** start of Data extract **

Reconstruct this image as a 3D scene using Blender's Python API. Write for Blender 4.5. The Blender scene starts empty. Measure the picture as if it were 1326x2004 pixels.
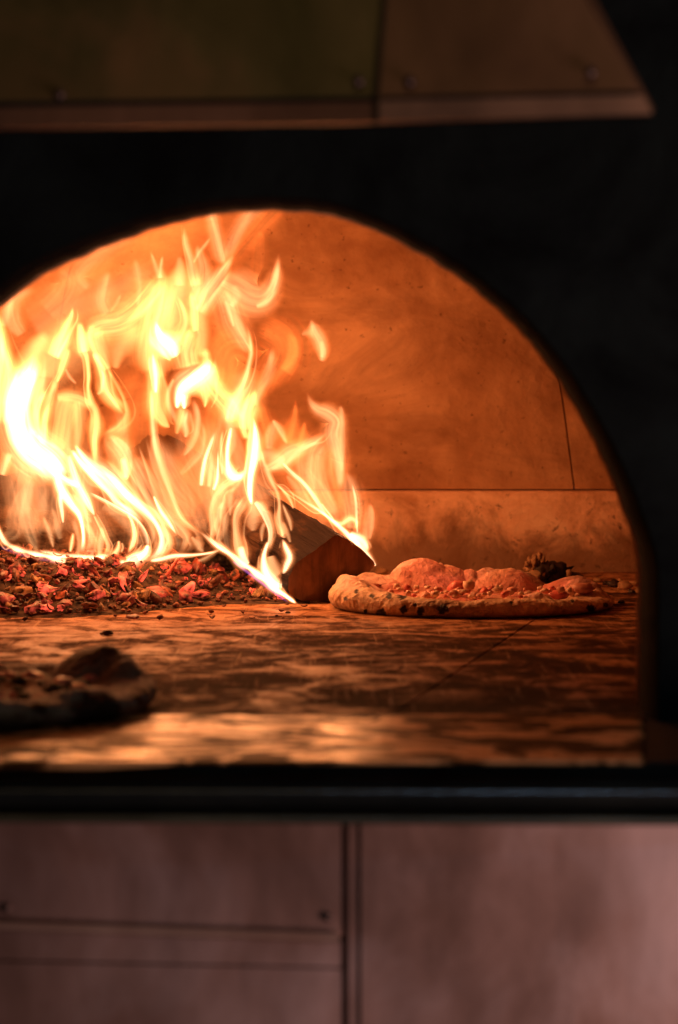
import bpy, bmesh, math, random
from math import sin, cos, pi, sqrt, exp
from mathutils import Vector, Matrix, noise
random.seed(7)
S = bpy.context.scene
COL = S.collection

# ------------------------------------------------------------------ camera
F_PX = 4730.0                       # focal length in pixels of the 1326 x 2004 photograph
CAM_Z = 0.249
PITCH = math.atan(295.0 / F_PX)
cam_data = bpy.data.cameras.new("camera")
cam = bpy.data.objects.new("camera", cam_data)
COL.objects.link(cam)
cam.location = (0, 0, CAM_Z)
cam.rotation_euler = (pi / 2 - PITCH, 0, 0)
cam_data.sensor_fit = 'VERTICAL'
cam_data.sensor_height = 36.0
cam_data.lens = 36.0 * F_PX / 2004.0
cam_data.clip_start = 0.05
cam_data.clip_end = 50
cam_data.dof.use_dof = True
cam_data.dof.focus_distance = 2.47
cam_data.dof.aperture_fstop = 5.4
S.camera = cam

# ------------------------------------------------------------------ world and added fill lights on the room side
W = bpy.data.worlds.new("World"); S.world = W
W.use_nodes = True
bgn = W.node_tree.nodes["Background"]
bgn.inputs[0].default_value = (0.30, 0.33, 0.40, 1)
bgn.inputs[1].default_value = 0.012

def area(name, loc, target, sx, sy, watts, color):
    l = bpy.data.lights.new(name, 'AREA'); l.shape = 'RECTANGLE'
    l.size = sx; l.size_y = sy; l.energy = watts; l.color = color
    o = bpy.data.objects.new(name, l); COL.objects.link(o)
    o.location = loc
    o.rotation_euler = (Vector(target) - Vector(loc)).to_track_quat('-Z', 'Y').to_euler()
    return o
area("room_fill", (1.15, 0.35, -0.42), (0.16, 1.5, -0.14), 0.9, 0.6, 23.0, (1.0, 0.66, 0.63))  # added fill for the dim room light, set low to favour the cladding
spot_d = bpy.data.lights.new("rail_fill_spot", 'SPOT'); spot_d.energy = 6.0; spot_d.color = (0.35, 0.62, 1.0); spot_d.shadow_soft_size = 0.07  # added cool spot, kept narrow to put a highlight on the rail
spot_d.spot_size = math.radians(26); spot_d.spot_blend = 0.8
spot = bpy.data.objects.new("rail_fill_spot", spot_d); COL.objects.link(spot); spot.location = (0.22, 0.3, 0.85)
spot.rotation_euler = (Vector((0.14, 1.46, -0.03)) - spot.location).to_track_quat('-Z', 'Y').to_euler()
area("hood_fill", (0.1, 0.3, 1.5), (0.0, 1.45, 0.42), 1.3, 0.6, 1.7, (1.0, 0.74, 0.42))  # added fill from above that brightens the hood panels

S.view_settings.view_transform = 'Standard'
S.view_settings.look = 'None'
S.view_settings.exposure = 0
S.view_settings.gamma = 1
cy = S.cycles
cy.transparent_max_bounces = 160
cy.max_bounces = 8
cy.diffuse_bounces = 5
cy.glossy_bounces = 3
cy.sample_clamp_indirect = 4.0
cy.use_denoising = True
cy.blur_glossy = 0.6
cy.caustics_reflective = False
cy.caustics_refractive = False

# ------------------------------------------------------------------ where a photograph pixel lies in the place
def ray(px, py):
    v = Vector(((px - 663.0) / F_PX, -(py - 1002.0) / F_PX, -1.0))
    return Matrix.Rotation(pi / 2 - PITCH, 3, 'X') @ v
ORG = Vector((0, 0, CAM_Z))
def P(px, py, Y):
    r = ray(px, py); return ORG + r * (Y / r.y)
def FL(px, py, z=0.0):
    r = ray(px, py); return ORG + r * ((z - CAM_Z) / r.z)
def on_plane(px, py, p0, n):
    r = ray(px, py); return ORG + r * ((p0 - ORG).dot(n) / r.dot(n))

def fbm(p, oct=4):
    return noise.fractal(Vector(p), 0.6, 2.0, oct)
def sstep(a, b, x):
    t = max(0.0, min(1.0, (x - a) / (b - a))); return t * t * (3 - 2 * t)

# ------------------------------------------------------------------ object helpers
def mesh_obj(name, verts, faces, mat, parent=None, smooth=True, sharp=False):
    me = bpy.data.meshes.new(name)
    me.from_pydata([tuple(v) for v in verts], [], faces)
    me.update()
    if smooth:
        me.polygons.foreach_set('use_smooth', [True] * len(me.polygons))
    if mat: me.materials.append(mat)
    o = bpy.data.objects.new(name, me); COL.objects.link(o)
    if parent: o.parent = parent
    if sharp: me.set_sharp_from_angle(angle=math.radians(50))
    return o
def bm_obj(name, bm, mat, parent=None, smooth=False):
    me = bpy.data.meshes.new(name); bmesh.ops.recalc_face_normals(bm, faces=bm.faces)
    bm.to_mesh(me); bm.free()
    if smooth: me.polygons.foreach_set('use_smooth', [True] * len(me.polygons))
    me.materials.append(mat)
    o = bpy.data.objects.new(name, me); COL.objects.link(o)
    if parent: o.parent = parent
    return o
def tag(o, label=None, cat=None, group=None, kind=None):
    if label: o['label'] = label
    if cat: o['category'] = cat
    if group: o['group'] = group
    if kind: o['kind'] = kind
    return o
def empty(name, loc, label, cat, group=None):
    o = bpy.data.objects.new(name, None); COL.objects.link(o)
    o.location = loc; o.empty_display_size = 0.02
    return tag(o, label, cat, group)
def set_color(o, cols, name='tint'):
    at = o.data.attributes.new(name, 'FLOAT_COLOR', 'POINT')
    flat = []
    for c in cols: flat += [c[0], c[1], c[2], 1.0]
    at.data.foreach_set('color', flat)
def slab_mesh(name, quad, z0, z1, mat, parent, bev=0.0015, sub=1):
    """a prism over a ground polygon with a small bevel round its top"""
    bm = bmesh.new()
    bot = [bm.verts.new((p[0], p[1], z0)) for p in quad]
    top = [bm.verts.new((p[0], p[1], z1)) for p in quad]
    n = len(quad)
    bm.faces.new(top); bm.faces.new(bot[::-1])
    for i in range(n): bm.faces.new((bot[i], bot[(i + 1) % n], top[(i + 1) % n], top[i]))
    bmesh.ops.recalc_face_normals(bm, faces=bm.faces)
    es = [e for e in bm.edges if all(abs(v.co.z - z1) < 1e-6 for v in e.verts)]
    if bev: bmesh.ops.bevel(bm, geom=es, offset=bev, segments=2, affect='EDGES')
    return bm_obj(name, bm, mat, parent)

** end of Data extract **

> [Challenge]: Write out again every line above exactly as given; the pictures do not belong in the copy.

> [Full output]:
Reconstruct this image as a 3D scene using Blender's Python API. Write for Blender 4.5. The Blender scene starts empty. Measure the picture as if it were 1326x2004 pixels.
import bpy, bmesh, math, random
from math import sin, cos, pi, sqrt, exp
from mathutils import Vector, Matrix, noise
random.seed(7)
S = bpy.context.scene
COL = S.collection

# ------------------------------------------------------------------ camera
F_PX = 4730.0                       # focal length in pixels of the 1326 x 2004 photograph
CAM_Z = 0.249
PITCH = math.atan(295.0 / F_PX)
cam_data = bpy.data.cameras.new("camera")
cam = bpy.data.objects.new("camera", cam_data)
COL.objects.link(cam)
cam.location = (0, 0, CAM_Z)
cam.rotation_euler = (pi / 2 - PITCH, 0, 0)
cam_data.sensor_fit = 'VERTICAL'
cam_data.sensor_height = 36.0
cam_data.lens = 36.0 * F_PX / 2004.0
cam_data.clip_start = 0.05
cam_data.clip_end = 50
cam_data.dof.use_dof = True
cam_data.dof.focus_distance = 2.47
cam_data.dof.aperture_fstop = 5.4
S.camera = cam

# ------------------------------------------------------------------ world and added fill lights on the room side
W = bpy.data.worlds.new("World"); S.world = W
W.use_nodes = True
bgn = W.node_tree.nodes["Background"]
bgn.inputs[0].default_value = (0.30, 0.33, 0.40, 1)
bgn.inputs[1].default_value = 0.012

def area(name, loc, target, sx, sy, watts, color):
    l = bpy.data.lights.new(name, 'AREA'); l.shape = 'RECTANGLE'
    l.size = sx; l.size_y = sy; l.energy = watts; l.color = color
    o = bpy.data.objects.new(name, l); COL.objects.link(o)
    o.location = loc
    o.rotation_euler = (Vector(target) - Vector(loc)).to_track_quat('-Z', 'Y').to_euler()
    return o
area("room_fill", (1.15, 0.35, -0.42), (0.16, 1.5, -0.14), 0.9, 0.6, 23.0, (1.0, 0.66, 0.63))  # added fill for the dim room light, set low to favour the cladding
spot_d = bpy.data.lights.new("rail_fill_spot", 'SPOT'); spot_d.energy = 6.0; spot_d.color = (0.35, 0.62, 1.0); spot_d.shadow_soft_size = 0.07  # added cool spot, kept narrow to put a highlight on the rail
spot_d.spot_size = math.radians(26); spot_d.spot_blend = 0.8
spot = bpy.data.objects.new("rail_fill_spot", spot_d); COL.objects.link(spot); spot.location = (0.22, 0.3, 0.85)
spot.rotation_euler = (Vector((0.14, 1.46, -0.03)) - spot.location).to_track_quat('-Z', 'Y').to_euler()
area("hood_fill", (0.1, 0.3, 1.5), (0.0, 1.45, 0.42), 1.3, 0.6, 1.7, (1.0, 0.74, 0.42))  # added fill from above that brightens the hood panels

S.view_settings.view_transform = 'Standard'
S.view_settings.look = 'None'
S.view_settings.exposure = 0
S.view_settings.gamma = 1
cy = S.cycles
cy.transparent_max_bounces = 160
cy.max_bounces = 8
cy.diffuse_bounces = 5
cy.glossy_bounces = 3
cy.sample_clamp_indirect = 4.0
cy.use_denoising = True
cy.blur_glossy = 0.6
cy.caustics_reflective = False
cy.caustics_refractive = False

# ------------------------------------------------------------------ where a photograph pixel lies in the place
def ray(px, py):
    v = Vector(((px - 663.0) / F_PX, -(py - 1002.0) / F_PX, -1.0))
    return Matrix.Rotation(pi / 2 - PITCH, 3, 'X') @ v
ORG = Vector((0, 0, CAM_Z))
def P(px, py, Y):
    r = ray(px, py); return ORG + r * (Y / r.y)
def FL(px, py, z=0.0):
    r = ray(px, py); return ORG + r * ((z - CAM_Z) / r.z)
def on_plane(px, py, p0, n):
    r = ray(px, py); return ORG + r * ((p0 - ORG).dot(n) / r.dot(n))

def fbm(p, oct=4):
    return noise.fractal(Vector(p), 0.6, 2.0, oct)
def sstep(a, b, x):
    t = max(0.0, min(1.0, (x - a) / (b - a))); return t * t * (3 - 2 * t)

# ------------------------------------------------------------------ object helpers
def mesh_obj(name, verts, faces, mat, parent=None, smooth=True, sharp=False):
    me = bpy.data.meshes.new(name)
    me.from_pydata([tuple(v) for v in verts], [], faces)
    me.update()
    if smooth:
        me.polygons.foreach_set('use_smooth', [True] * len(me.polygons))
    if mat: me.materials.append(mat)
    o = bpy.data.objects.new(name, me); COL.objects.link(o)
    if parent: o.parent = parent
    if sharp: me.set_sharp_from_angle(angle=math.radians(50))
    return o
def bm_obj(name, bm, mat, parent=None, smooth=False):
    me = bpy.data.meshes.new(name); bmesh.ops.recalc_face_normals(bm, faces=bm.faces)
    bm.to_mesh(me); bm.free()
    if smooth: me.polygons.foreach_set('use_smooth', [True] * len(me.polygons))
    me.materials.append(mat)
    o = bpy.data.objects.new(name, me); COL.objects.link(o)
    if parent: o.parent = parent
    return o
def tag(o, label=None, cat=None, group=None, kind=None):
    if label: o['label'] = label
    if cat: o['category'] = cat
    if group: o['group'] = group
    if kind: o['kind'] = kind
    return o
def empty(name, loc, label, cat, group=None):
    o = bpy.data.objects.new(name, None); COL.objects.link(o)
    o.location = loc; o.empty_display_size = 0.02
    return tag(o, label, cat, group)
def set_color(o, cols, name='tint'):
    at = o.data.attributes.new(name, 'FLOAT_COLOR', 'POINT')
    flat = []
    for c in cols: flat += [c[0], c[1], c[2], 1.0]
    at.data.foreach_set('color', flat)
def slab_mesh(name, quad, z0, z1, mat, parent, bev=0.0015, sub=1):
    """a prism over a ground polygon with a small bevel round its top"""
    bm = bmesh.new()
    bot = [bm.verts.new((p[0], p[1], z0)) for p in quad]
    top = [bm.verts.new((p[0], p[1], z1)) for p in quad]
    n = len(quad)
    bm.faces.new(top); bm.faces.new(bot[::-1])
    for i in range(n): bm.faces.new((bot[i], bot[(i + 1) % n], top[(i + 1) % n], top[i]))
    bmesh.ops.recalc_face_normals(bm, faces=bm.faces)
    es = [e for e in bm.edges if all(abs(v.co.z - z1) < 1e-6 for v in e.verts)]
    if bev: bmesh.ops.bevel(bm, geom=es, offset=bev, segments=2, affect='EDGES')
    return bm_obj(name, bm, mat, parent)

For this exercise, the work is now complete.